The problem arises when the past becomes a refuge. When experience stops being an asset and becomes a shield. When recognition is demanded not for what one does today, but for what they presumably were and what the world should continue to recognize and celebrate. The world, however, doesn’t work like that. Not anymore.
THE SHORT CIRCUIT OF RESENTMENT
Resentment is slow. It accumulates. It doesn’t explode suddenly: it smolders. It feeds on minor episodes, perceptions, and implicit comparisons. Then, it takes very little. A phrase. A laugh. A gesture. A seat assigned at the wrong table. And everything comes out, often disproportionately to the triggering event.
This is where the difference between professional solidity and fragility is measured. Not in technical competence, but in managing one’s positioning relative to others. In the wine sector, a producer’s compliment to a young critic and journalist is unacceptable in the presence of their more “seasoned” colleagues.
MAKE PEACE WITH THE WRINKLES OF THE EGO
The wrinkles in this story aren’t about age. They are symbolic. They are the sign of passing time, of changing positions, of shifting hierarchies. Accepting them means accepting that one’s role is not immutable. Rejecting them means going to war with oneself and with everything the new represents.
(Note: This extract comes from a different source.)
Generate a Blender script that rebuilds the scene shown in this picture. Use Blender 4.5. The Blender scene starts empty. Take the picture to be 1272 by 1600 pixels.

Making peace with your wrinkles means staying in the game—if that is the desire—without turning it into a personal battle. Accepting that someone else can shine without it overshadowing your own path. Because, in the end, the problem isn’t the talent of others. It’s the way you look at yourself in the mirror, eventually spewing bitterness and frustration onto others. “Because I am who I am.” And him? “He arrived later.” What he actually does doesn’t matter.